The miles they covered were not in vain. Alfaro was pleasantly surprised by the talent emerging at Ecuadorian clubs such as Barcelona, Emelec, Liga de Quito and Independiente del Valle. The scouting mission also extended overseas. At any given time, there are not usually a large number of Ecuadorians plying their trade in Europe, but there were a handful of unheralded pros putting in solid displays abroad: Pervis Estupinan was excelling in Spain, and Plata, a key component of the U-20 team that claimed third place in Poland, was also performing well in Portugal.

In these dynamic youngsters, Alfaro, known for his belief that age should not be a determining factor in player selection, saw a solution. He knew that young footballers need the support of experienced heads, and that if they were good enough they would be capable of establishing themselves in the squad. Sure enough, Piero Hincapie, Moises Caicedo and the aforementioned Plata have since broken into the starting XI, while others with greater experience, like Enner Valencia, Carlos Gruezo and Felix Torres, have been able to provide a platform for them to shine.

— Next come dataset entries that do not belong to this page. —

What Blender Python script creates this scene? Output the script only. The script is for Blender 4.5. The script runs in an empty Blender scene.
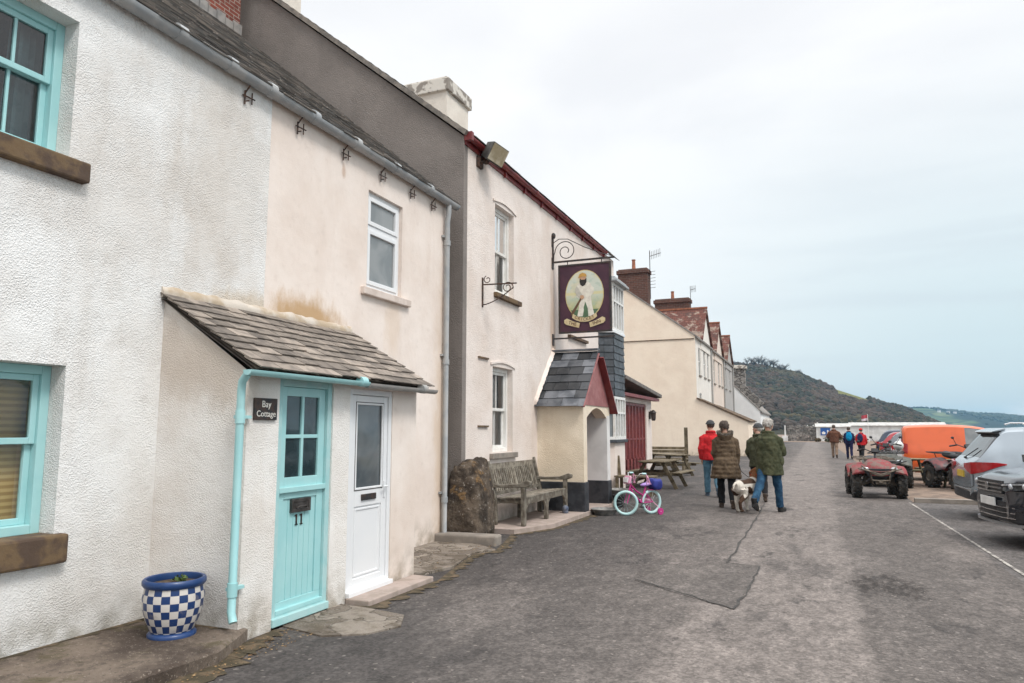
import bpy, bmesh, math, random
from mathutils import Vector, Matrix, Quaternion
R = math.radians
sc = bpy.context.scene
col = sc.collection
rnd = random.Random(11)

# ------------------------------------------------------------------ mesh builder
class MB:
    def __init__(s): s.v = []; s.f = []; s.m = []
    def add(s, vs, fs, m=0):
        n = len(s.v); s.v += [tuple(p) for p in vs]
        for f in fs: s.f.append([i + n for i in f]); s.m.append(m)
        return s
    def box(s, c, d, rot=None, m=0):
        hx, hy, hz = d[0]/2, d[1]/2, d[2]/2
        vs = [Vector((x*hx, y*hy, z*hz)) for x in (-1, 1) for y in (-1, 1) for z in (-1, 1)]
        if rot is not None: vs = [rot @ p for p in vs]
        c = Vector(c)
        return s.add([p + c for p in vs], [(0,1,3,2),(4,6,7,5),(0,4,5,1),(2,3,7,6),(0,2,6,4),(1,5,7,3)], m)
    def bx(s, x0, x1, y0, y1, z0, z1, m=0):
        return s.box(((x0+x1)/2, (y0+y1)/2, (z0+z1)/2), (abs(x1-x0), abs(y1-y0), abs(z1-z0)), None, m)
    def quad(s, a, b, c, d, m=0): return s.add([a, b, c, d], [(0,1,2,3)], m)
    def poly(s, pts, m=0): return s.add(pts, [tuple(range(len(pts)))], m)
    def bar(s, a, b, w, h, up=(0,0,1), m=0):
        a, b = Vector(a), Vector(b); d = b - a; L = d.length; d.normalize()
        u = Vector(up); r = d.cross(u)
        if r.length < 1e-4: r = d.cross(Vector((1,0,0)))
        r.normalize(); u = r.cross(d)
        rot = Matrix((r, d, u)).transposed()
        return s.box((a + b)/2, (w, L, h), rot, m)
    def tube(s, pts, r, n=8, cap=True, m=0, closed=False):
        pts = [Vector(p) for p in pts]; k = len(pts)
        rs = r if isinstance(r, (list, tuple)) else [r]*k
        ref = None; vs = []; fs = []
        for i, p in enumerate(pts):
            if closed: t = pts[(i+1) % k] - pts[i-1]
            else: t = pts[min(i+1, k-1)] - pts[max(i-1, 0)]
            if t.length < 1e-9: t = Vector((0,0,1))
            t.normalize()
            if ref is None:
                ref = Vector((0,0,1)) if abs(t.z) < .9 else Vector((1,0,0))
            a = ref - t*ref.dot(t)
            if a.length < 1e-5: a = t.orthogonal()
            a.normalize(); ref = a; b = t.cross(a)
            for j in range(n):
                q = 2*math.pi*j/n
                vs.append(p + (a*math.cos(q) + b*math.sin(q))*rs[i])
        rng = k if closed else k-1
        for i in range(rng):
            for j in range(n):
                i2 = (i+1) % k
                fs.append((i*n+j, i*n+(j+1) % n, i2*n+(j+1) % n, i2*n+j))
        if cap and not closed:
            fs.append(tuple(reversed(range(n)))); fs.append(tuple(range((k-1)*n, k*n)))
        return s.add(vs, fs, m)
    def lathe(s, prof, c=(0,0,0), n=24, mat=None, m=0, close=False):
        vs = []; fs = []; k = len(prof)
        for (r, z) in prof:
            for j in range(n):
                q = 2*math.pi*j/n; p = Vector((r*math.cos(q), r*math.sin(q), z))
                if mat is not None: p = mat @ p
                vs.append(p + Vector(c))
        for i in range(k if close else k-1):
            i2 = (i+1) % k
            for j in range(n): fs.append((i*n+j, i*n+(j+1) % n, i2*n+(j+1) % n, i2*n+j))
        if not close:
            if prof[0][0] > 1e-5: fs.append(tuple(reversed(range(n))))
            if prof[-1][0] > 1e-5: fs.append(tuple(range((k-1)*n, k*n)))
        return s.add(vs, fs, m)
    def ell(s, c, rad, rot=None, n=16, k=10, m=0):
        vs = []; fs = []; c = Vector(c)
        for i in range(k+1):
            t = math.pi*i/k
            for j in range(n):
                q = 2*math.pi*j/n
                p = Vector((rad[0]*math.sin(t)*math.cos(q), rad[1]*math.sin(t)*math.sin(q), rad[2]*math.cos(t)))
                if rot is not None: p = rot @ p
                vs.append(c + p)
        for i in range(k):
            for j in range(n): fs.append((i*n+j, (i+1)*n+j, (i+1)*n+(j+1) % n, i*n+(j+1) % n))
        return s.add(vs, fs, m)
    def prism(s, pts, ax, t0, t1, m=0):
        def P(a, b, t): return {'x': (t, a, b), 'y': (a, t, b), 'z': (a, b, t)}[ax]
        n = len(pts)
        vs = [P(a, b, t0) for a, b in pts] + [P(a, b, t1) for a, b in pts]
        fs = [tuple(range(n)), tuple(reversed(range(n, 2*n)))]
        for i in range(n): fs.append((i, n+i, n+(i+1) % n, (i+1) % n))
        return s.add(vs, fs, m)
    def loft(s, rings, cap=True, m=0, closed=True):
        n = len(rings[0]); vs = [p for r in rings for p in r]; fs = []
        for i in range(len(rings)-1):
            for j in range(n if closed else n-1):
                fs.append((i*n+j, i*n+(j+1) % n, (i+1)*n+(j+1) % n, (i+1)*n+j))
        if cap:
            fs.append(tuple(reversed(range(n)))); k = len(rings)-1; fs.append(tuple(range(k*n, k*n+n)))
        return s.add(vs, fs, m)
    def xf(s, M, start=0):
        s.v = s.v[:start] + [tuple(M @ Vector(p)) for p in s.v[start:]]
        return s
    def build(s, name, mats, parent=None, smooth=None, bevel=0, remesh=0, relax=0, off=None, seg=2, crease=0):
        me = bpy.data.meshes.new(name)
        if parent is not None and off is None: off = parent.get('_o')
        if off is not None:
            o = Vector(off); vv = [tuple(Vector(p) - o) for p in s.v]
        else: vv = s.v
        me.from_pydata(vv, [], s.f); me.validate(clean_customdata=False)
        if not isinstance(mats, (list, tuple)): mats = [mats]
        for q in mats: me.materials.append(q)
        if len(mats) > 1 and len(me.polygons) == len(s.m): me.polygons.foreach_set('material_index', s.m)
        bm = bmesh.new(); bm.from_mesh(me); bmesh.ops.recalc_face_normals(bm, faces=bm.faces); bm.to_mesh(me); bm.free()
        if smooth is not None:
            me.polygons.foreach_set('use_smooth', [True]*len(me.polygons))
            me.set_sharp_from_angle(angle=R(smooth))
        o = bpy.data.objects.new(name, me); col.objects.link(o)
        if parent is not None: o.parent = parent
        if remesh:
            md = o.modifiers.new('r', 'REMESH'); md.mode = 'VOXEL'; md.voxel_size = remesh; md.use_smooth_shade = True
            if relax:
                md = o.modifiers.new('s', 'SMOOTH'); md.factor = .5; md.iterations = relax
        if crease:
            tx = bpy.data.textures.get('folds') or bpy.data.textures.new('folds', 'CLOUDS'); tx.noise_scale = .11; tx.noise_depth = 2
            md = o.modifiers.new('f', 'DISPLACE'); md.texture = tx; md.strength = crease; md.mid_level = .5; md.texture_coords = 'LOCAL'
        if bevel:
            md = o.modifiers.new('b', 'BEVEL'); md.width = bevel; md.segments = seg; md.limit_method = 'ANGLE'; md.angle_limit = R(35)
        return o

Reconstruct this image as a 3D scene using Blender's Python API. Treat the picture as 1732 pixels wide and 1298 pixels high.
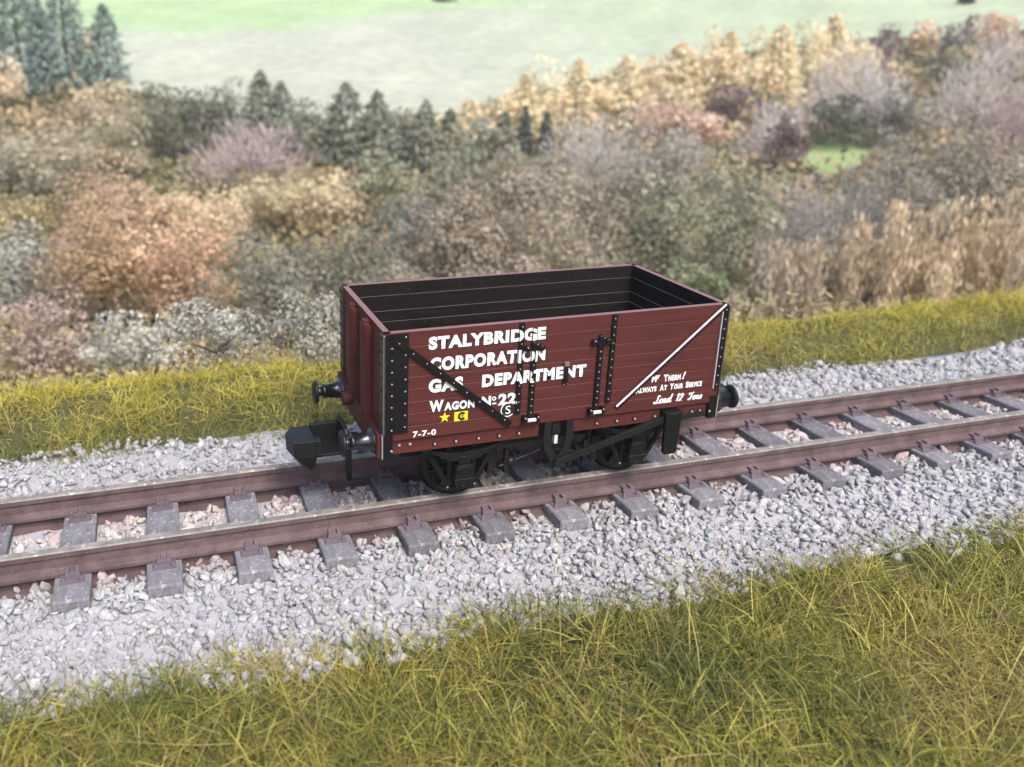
import bpy, math, random
import numpy as np
from mathutils import Vector, Matrix

# ------------------------------------------------------------------ camera, world, light
for o in list(bpy.data.objects): bpy.data.objects.remove(o)
SC = bpy.context.scene
COL = SC.collection
CX, CY, CZ = -5.205, -10.474, 5.986
YAW, PITCH, ROLL = 0.2708, 0.2998, 0.0025
FPX, PPX, PPY = 1383.95, 866 - 229.48, 649 - 127.53      # focal length and principal point in photo pixels

def cam_axes():
    cy, sy, cp, sp = math.cos(YAW), math.sin(YAW), math.cos(PITCH), math.sin(PITCH)
    f = np.array([sy*cp, cy*cp, -sp]); r = np.array([cy, -sy, 0.0]); u = np.cross(r, f)
    c, s = math.cos(ROLL), math.sin(ROLL)
    return c*r + s*u, -s*r + c*u, f
AR, AU, AF = cam_axes()
cam = bpy.data.cameras.new('camera')
cam_o = bpy.data.objects.new('camera', cam); COL.objects.link(cam_o)
cam_o.matrix_world = Matrix(((AR[0], AU[0], -AF[0], CX), (AR[1], AU[1], -AF[1], CY), (AR[2], AU[2], -AF[2], CZ), (0, 0, 0, 1)))
cam.sensor_fit = 'HORIZONTAL'; cam.sensor_width = 36.0
cam.lens = 36.0*FPX/1732
cam.shift_x = (866-PPX)/1732; cam.shift_y = (PPY-649)/1732
cam.clip_start = 0.1; cam.clip_end = 3000
cam.dof.use_dof = True; cam.dof.focus_distance = 11.3; cam.dof.aperture_fstop = 0.36
SC.camera = cam_o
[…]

Gustavo Alfaro coach of Ecuador watches a match between Brazil and Ecuador

Alfaro was certainly not just pontificating when he laid out his plans, as the stats now demonstrate: Ecuador boasted the lowest average player age – 26 years and ten months – of all the teams competing in the CONMEBOL qualifiers. They also fielded the highest number of players under 20: six, none of whom had played during the Russia 2018 campaign. It is worth noting that this sextet were not simply fulfilling back-up roles, as the group contributed three of the 27 goals that enabled La Tricolor to obtain South America’s fourth automatic World Cup qualifying berth. Inside the national team’s base in Quito, there is a firm belief that the secret to their success lies in having effected a generational change that other countries in the region have yet to make. For now, the Ecuadorians will simply be looking forward to 21 November, when they will take on the host nation in Al Khor in the Opening Game of Qatar 2022. The eyes of the world will be on the South Americans, who could well spring a surprise or two during the tournament. Ecuador have built a team with the perfect blend of youth and experience, working towards a common goal and healing the scars of the past.